## [The task]
Take the lines from the top down to and including the one with "amber = mat('amber_glaze', srgb(222, 110, 24), 0.15, coat=.6)" and repeat them exactly. Omit images.

───── Records shown ─────

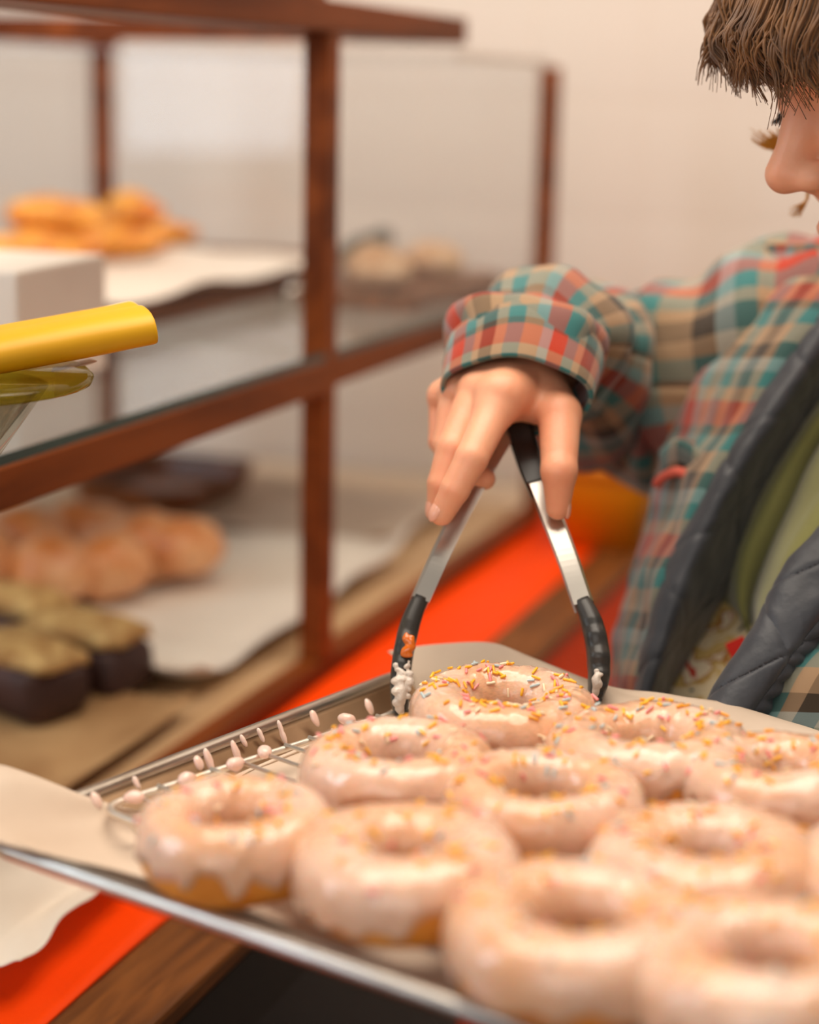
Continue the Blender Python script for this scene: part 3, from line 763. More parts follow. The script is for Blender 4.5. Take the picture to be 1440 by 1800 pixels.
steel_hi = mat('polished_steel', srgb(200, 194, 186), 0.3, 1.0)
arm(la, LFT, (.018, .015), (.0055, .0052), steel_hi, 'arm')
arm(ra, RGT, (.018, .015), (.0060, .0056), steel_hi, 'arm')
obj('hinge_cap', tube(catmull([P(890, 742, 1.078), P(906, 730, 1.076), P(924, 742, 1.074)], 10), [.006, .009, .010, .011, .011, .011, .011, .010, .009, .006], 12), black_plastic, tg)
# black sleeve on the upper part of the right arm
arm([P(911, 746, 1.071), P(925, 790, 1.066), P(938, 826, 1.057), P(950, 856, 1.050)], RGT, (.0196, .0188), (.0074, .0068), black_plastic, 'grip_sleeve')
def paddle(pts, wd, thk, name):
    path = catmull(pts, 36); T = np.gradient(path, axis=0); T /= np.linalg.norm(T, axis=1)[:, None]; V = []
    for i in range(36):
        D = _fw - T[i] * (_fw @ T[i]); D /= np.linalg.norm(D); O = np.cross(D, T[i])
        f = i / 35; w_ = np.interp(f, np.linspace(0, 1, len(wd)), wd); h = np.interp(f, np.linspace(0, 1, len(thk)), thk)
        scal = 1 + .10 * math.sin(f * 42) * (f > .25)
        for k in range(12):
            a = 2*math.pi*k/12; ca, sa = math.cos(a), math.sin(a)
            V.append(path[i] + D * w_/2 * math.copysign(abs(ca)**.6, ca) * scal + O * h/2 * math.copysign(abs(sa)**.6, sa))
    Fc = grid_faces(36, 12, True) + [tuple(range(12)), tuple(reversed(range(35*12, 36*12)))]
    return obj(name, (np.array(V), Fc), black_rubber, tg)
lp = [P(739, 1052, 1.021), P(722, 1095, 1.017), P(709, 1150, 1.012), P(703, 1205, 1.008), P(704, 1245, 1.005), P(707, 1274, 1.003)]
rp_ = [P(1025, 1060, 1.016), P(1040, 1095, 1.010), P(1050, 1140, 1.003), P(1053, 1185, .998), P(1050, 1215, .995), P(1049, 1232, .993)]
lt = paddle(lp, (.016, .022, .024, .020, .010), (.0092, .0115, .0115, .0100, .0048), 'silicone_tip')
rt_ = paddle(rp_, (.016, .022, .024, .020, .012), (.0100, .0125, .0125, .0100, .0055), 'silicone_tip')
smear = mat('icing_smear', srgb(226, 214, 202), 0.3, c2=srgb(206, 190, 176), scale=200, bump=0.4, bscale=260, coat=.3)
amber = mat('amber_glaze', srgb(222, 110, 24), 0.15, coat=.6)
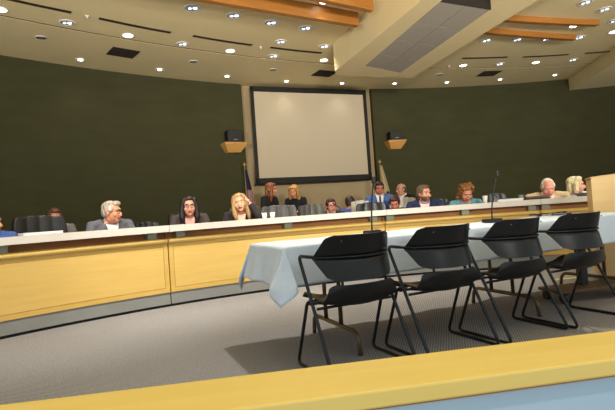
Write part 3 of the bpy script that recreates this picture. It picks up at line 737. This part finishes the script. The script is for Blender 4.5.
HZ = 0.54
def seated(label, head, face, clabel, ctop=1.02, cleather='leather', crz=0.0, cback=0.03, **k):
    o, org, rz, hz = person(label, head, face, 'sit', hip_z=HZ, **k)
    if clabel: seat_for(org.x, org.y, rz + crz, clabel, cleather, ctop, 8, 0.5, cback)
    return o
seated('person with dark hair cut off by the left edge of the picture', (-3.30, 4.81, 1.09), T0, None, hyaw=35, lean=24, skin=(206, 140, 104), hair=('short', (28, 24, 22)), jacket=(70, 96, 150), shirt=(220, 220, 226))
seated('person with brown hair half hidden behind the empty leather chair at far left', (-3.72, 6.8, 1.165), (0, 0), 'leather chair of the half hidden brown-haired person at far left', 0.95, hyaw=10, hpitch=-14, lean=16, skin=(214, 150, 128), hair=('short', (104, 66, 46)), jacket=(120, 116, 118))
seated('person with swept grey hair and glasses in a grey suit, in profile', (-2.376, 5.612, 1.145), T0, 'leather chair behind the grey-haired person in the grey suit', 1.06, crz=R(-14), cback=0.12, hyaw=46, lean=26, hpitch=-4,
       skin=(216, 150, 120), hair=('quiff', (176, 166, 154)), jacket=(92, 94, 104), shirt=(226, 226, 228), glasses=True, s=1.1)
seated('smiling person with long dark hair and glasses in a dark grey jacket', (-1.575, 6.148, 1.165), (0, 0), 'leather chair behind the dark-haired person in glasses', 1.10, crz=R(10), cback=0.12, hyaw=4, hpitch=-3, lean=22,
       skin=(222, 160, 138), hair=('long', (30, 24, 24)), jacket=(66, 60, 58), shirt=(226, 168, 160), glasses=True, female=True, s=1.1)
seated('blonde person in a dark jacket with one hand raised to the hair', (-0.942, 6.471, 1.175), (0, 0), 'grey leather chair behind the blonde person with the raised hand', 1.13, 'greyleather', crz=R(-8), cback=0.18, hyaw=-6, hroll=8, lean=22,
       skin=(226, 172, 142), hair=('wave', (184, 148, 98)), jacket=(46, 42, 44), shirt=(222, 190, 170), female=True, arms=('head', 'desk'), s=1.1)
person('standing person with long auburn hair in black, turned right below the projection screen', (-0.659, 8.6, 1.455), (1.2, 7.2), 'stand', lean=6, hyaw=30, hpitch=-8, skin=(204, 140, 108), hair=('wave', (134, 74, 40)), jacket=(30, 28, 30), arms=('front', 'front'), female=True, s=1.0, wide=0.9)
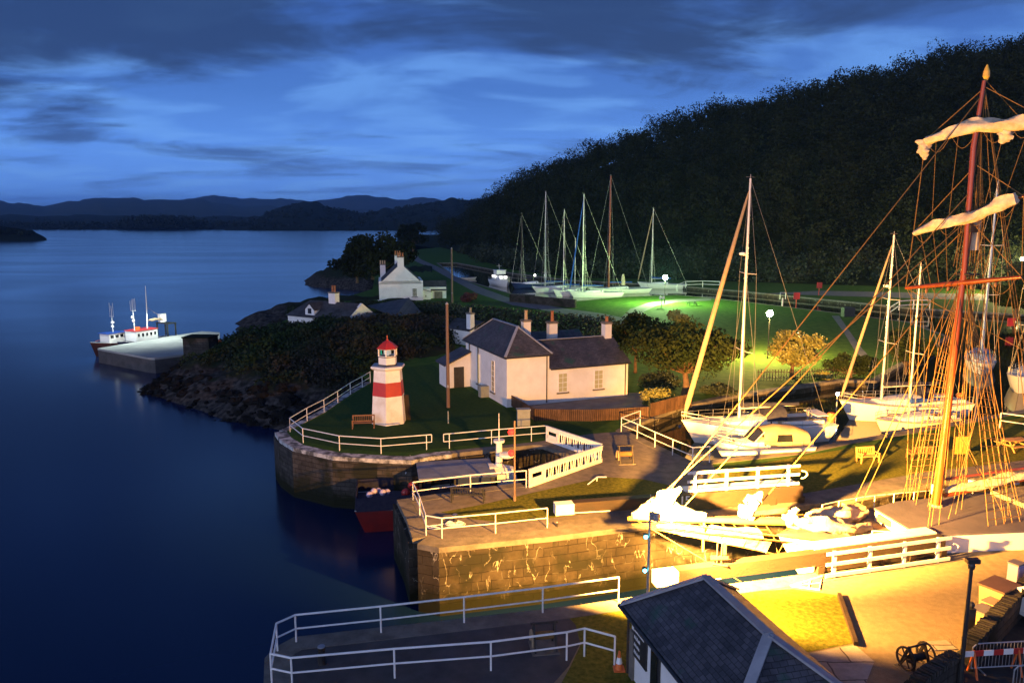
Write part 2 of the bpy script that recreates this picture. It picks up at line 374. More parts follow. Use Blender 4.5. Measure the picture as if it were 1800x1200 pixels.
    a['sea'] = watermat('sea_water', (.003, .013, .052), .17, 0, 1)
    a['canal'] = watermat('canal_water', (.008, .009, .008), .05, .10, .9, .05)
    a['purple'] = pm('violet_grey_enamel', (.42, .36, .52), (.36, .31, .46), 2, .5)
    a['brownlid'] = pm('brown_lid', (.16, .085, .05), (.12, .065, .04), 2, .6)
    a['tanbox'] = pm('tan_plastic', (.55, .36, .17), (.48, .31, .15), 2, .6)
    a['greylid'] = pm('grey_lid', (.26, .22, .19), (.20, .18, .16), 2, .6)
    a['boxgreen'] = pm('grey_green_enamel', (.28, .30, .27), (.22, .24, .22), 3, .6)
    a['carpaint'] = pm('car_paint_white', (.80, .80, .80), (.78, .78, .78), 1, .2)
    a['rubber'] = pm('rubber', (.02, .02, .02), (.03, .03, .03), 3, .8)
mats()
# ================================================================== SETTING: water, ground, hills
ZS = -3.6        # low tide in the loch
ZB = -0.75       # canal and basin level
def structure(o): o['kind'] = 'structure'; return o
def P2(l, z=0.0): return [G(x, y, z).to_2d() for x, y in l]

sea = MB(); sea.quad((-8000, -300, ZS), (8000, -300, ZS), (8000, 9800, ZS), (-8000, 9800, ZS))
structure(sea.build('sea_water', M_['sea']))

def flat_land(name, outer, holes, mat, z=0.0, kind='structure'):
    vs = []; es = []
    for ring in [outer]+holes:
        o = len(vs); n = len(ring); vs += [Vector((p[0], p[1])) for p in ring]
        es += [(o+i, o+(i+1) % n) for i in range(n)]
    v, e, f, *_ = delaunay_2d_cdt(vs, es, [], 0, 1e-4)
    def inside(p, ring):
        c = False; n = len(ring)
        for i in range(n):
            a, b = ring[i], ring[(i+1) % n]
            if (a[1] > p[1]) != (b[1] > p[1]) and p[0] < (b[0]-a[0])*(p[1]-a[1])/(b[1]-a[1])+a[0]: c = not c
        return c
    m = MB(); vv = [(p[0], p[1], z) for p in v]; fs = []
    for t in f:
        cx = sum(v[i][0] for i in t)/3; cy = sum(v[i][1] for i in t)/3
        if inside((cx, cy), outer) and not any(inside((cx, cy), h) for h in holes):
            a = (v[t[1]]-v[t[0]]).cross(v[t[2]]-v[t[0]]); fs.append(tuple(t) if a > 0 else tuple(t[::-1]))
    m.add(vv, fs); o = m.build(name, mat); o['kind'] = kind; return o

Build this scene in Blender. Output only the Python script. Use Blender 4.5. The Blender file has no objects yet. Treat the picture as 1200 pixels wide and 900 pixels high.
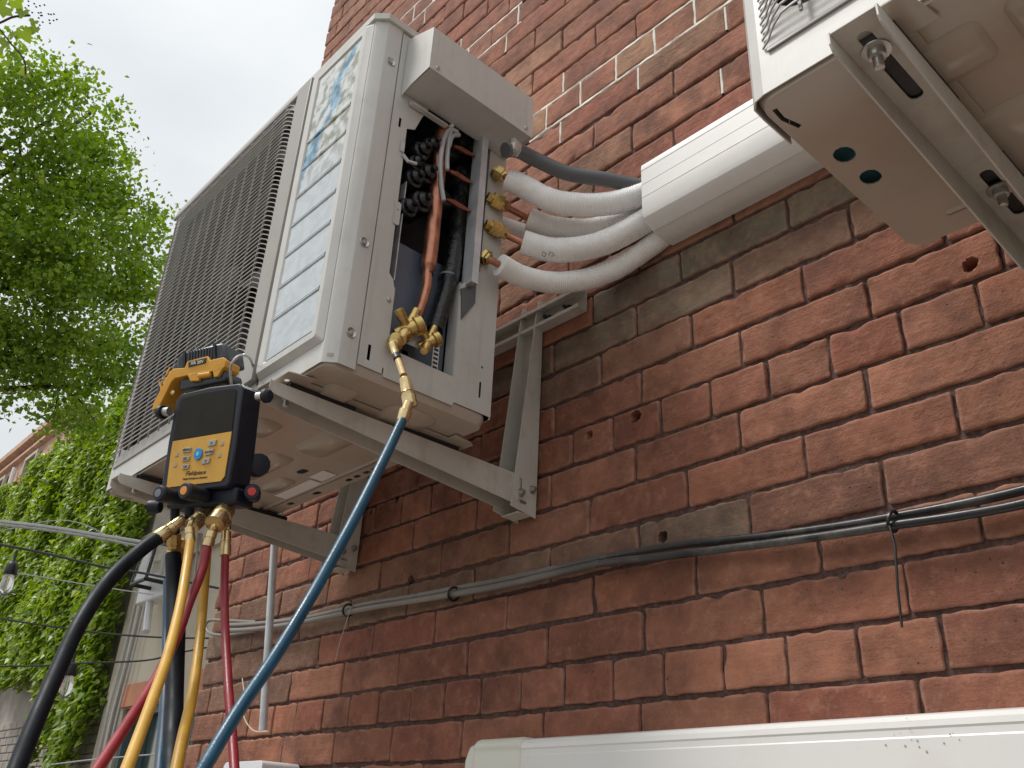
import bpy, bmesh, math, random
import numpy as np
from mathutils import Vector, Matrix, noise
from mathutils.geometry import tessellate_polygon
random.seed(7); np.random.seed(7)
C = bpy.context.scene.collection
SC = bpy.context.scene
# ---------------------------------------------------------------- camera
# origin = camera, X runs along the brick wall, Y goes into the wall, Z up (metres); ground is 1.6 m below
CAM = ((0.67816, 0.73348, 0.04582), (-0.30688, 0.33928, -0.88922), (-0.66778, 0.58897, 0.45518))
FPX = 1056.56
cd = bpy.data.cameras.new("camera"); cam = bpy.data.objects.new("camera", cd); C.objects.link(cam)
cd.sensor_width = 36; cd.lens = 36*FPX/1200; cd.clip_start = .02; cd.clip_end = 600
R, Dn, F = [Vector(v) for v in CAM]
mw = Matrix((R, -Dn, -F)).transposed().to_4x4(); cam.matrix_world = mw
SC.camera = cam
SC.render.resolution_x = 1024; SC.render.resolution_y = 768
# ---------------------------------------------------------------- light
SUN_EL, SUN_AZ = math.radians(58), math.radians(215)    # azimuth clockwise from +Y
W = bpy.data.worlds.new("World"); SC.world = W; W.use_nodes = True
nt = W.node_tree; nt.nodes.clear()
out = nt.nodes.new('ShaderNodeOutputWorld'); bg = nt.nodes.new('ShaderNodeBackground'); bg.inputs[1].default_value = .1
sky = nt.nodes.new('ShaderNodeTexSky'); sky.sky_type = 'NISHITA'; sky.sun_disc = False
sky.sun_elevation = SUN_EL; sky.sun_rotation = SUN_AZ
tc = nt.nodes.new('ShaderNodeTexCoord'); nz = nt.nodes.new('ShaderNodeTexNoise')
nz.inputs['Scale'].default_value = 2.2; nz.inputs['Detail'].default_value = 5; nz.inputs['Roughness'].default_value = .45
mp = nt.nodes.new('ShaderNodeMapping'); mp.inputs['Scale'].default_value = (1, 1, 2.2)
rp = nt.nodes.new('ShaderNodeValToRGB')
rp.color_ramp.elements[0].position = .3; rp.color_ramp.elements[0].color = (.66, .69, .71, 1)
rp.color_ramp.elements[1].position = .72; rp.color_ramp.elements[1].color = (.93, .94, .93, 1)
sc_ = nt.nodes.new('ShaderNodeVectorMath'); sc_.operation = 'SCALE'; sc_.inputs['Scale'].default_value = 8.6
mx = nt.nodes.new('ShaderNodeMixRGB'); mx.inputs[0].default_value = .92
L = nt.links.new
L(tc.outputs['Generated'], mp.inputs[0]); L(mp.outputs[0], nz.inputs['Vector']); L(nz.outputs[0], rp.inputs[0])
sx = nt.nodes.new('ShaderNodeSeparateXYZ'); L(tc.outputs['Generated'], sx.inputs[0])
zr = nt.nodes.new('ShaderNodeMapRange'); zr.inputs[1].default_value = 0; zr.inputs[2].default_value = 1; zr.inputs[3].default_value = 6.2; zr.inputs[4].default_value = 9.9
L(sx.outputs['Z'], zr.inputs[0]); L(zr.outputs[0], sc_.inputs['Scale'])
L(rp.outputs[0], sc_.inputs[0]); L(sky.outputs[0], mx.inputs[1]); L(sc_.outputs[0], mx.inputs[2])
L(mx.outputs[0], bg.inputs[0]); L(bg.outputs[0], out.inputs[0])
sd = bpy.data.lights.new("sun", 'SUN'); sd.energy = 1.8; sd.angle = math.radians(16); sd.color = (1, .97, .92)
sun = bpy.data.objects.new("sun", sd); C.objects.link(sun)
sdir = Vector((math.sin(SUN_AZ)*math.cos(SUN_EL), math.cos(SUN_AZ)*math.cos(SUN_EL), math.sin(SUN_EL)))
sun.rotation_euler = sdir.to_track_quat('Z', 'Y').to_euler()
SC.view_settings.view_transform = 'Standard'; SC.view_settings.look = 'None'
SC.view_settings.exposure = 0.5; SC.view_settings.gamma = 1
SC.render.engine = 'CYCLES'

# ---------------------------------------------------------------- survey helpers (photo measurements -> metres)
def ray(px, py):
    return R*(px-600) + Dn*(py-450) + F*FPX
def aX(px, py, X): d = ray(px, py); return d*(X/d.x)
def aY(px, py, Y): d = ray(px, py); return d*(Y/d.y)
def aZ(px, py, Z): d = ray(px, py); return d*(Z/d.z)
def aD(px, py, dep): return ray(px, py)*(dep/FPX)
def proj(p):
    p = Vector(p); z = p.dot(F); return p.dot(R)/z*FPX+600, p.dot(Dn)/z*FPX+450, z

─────

## [Completed task]
Continue the Blender Python script for this scene: part 3, from line 763. More parts follow. The script is for Blender 4.5. Take the picture to be 1440 by 1800 pixels.
steel_hi = mat('polished_steel', srgb(200, 194, 186), 0.3, 1.0)
arm(la, LFT, (.018, .015), (.0055, .0052), steel_hi, 'arm')
arm(ra, RGT, (.018, .015), (.0060, .0056), steel_hi, 'arm')
obj('hinge_cap', tube(catmull([P(890, 742, 1.078), P(906, 730, 1.076), P(924, 742, 1.074)], 10), [.006, .009, .010, .011, .011, .011, .011, .010, .009, .006], 12), black_plastic, tg)
# black sleeve on the upper part of the right arm
arm([P(911, 746, 1.071), P(925, 790, 1.066), P(938, 826, 1.057), P(950, 856, 1.050)], RGT, (.0196, .0188), (.0074, .0068), black_plastic, 'grip_sleeve')
def paddle(pts, wd, thk, name):
    path = catmull(pts, 36); T = np.gradient(path, axis=0); T /= np.linalg.norm(T, axis=1)[:, None]; V = []
    for i in range(36):
        D = _fw - T[i] * (_fw @ T[i]); D /= np.linalg.norm(D); O = np.cross(D, T[i])
        f = i / 35; w_ = np.interp(f, np.linspace(0, 1, len(wd)), wd); h = np.interp(f, np.linspace(0, 1, len(thk)), thk)
        scal = 1 + .10 * math.sin(f * 42) * (f > .25)
        for k in range(12):
            a = 2*math.pi*k/12; ca, sa = math.cos(a), math.sin(a)
            V.append(path[i] + D * w_/2 * math.copysign(abs(ca)**.6, ca) * scal + O * h/2 * math.copysign(abs(sa)**.6, sa))
    Fc = grid_faces(36, 12, True) + [tuple(range(12)), tuple(reversed(range(35*12, 36*12)))]
    return obj(name, (np.array(V), Fc), black_rubber, tg)
lp = [P(739, 1052, 1.021), P(722, 1095, 1.017), P(709, 1150, 1.012), P(703, 1205, 1.008), P(704, 1245, 1.005), P(707, 1274, 1.003)]
rp_ = [P(1025, 1060, 1.016), P(1040, 1095, 1.010), P(1050, 1140, 1.003), P(1053, 1185, .998), P(1050, 1215, .995), P(1049, 1232, .993)]
lt = paddle(lp, (.016, .022, .024, .020, .010), (.0092, .0115, .0115, .0100, .0048), 'silicone_tip')
rt_ = paddle(rp_, (.016, .022, .024, .020, .012), (.0100, .0125, .0125, .0100, .0055), 'silicone_tip')
smear = mat('icing_smear', srgb(226, 214, 202), 0.3, c2=srgb(206, 190, 176), scale=200, bump=0.4, bscale=260, coat=.3)
amber = mat('amber_glaze', srgb(222, 110, 24), 0.15, coat=.6)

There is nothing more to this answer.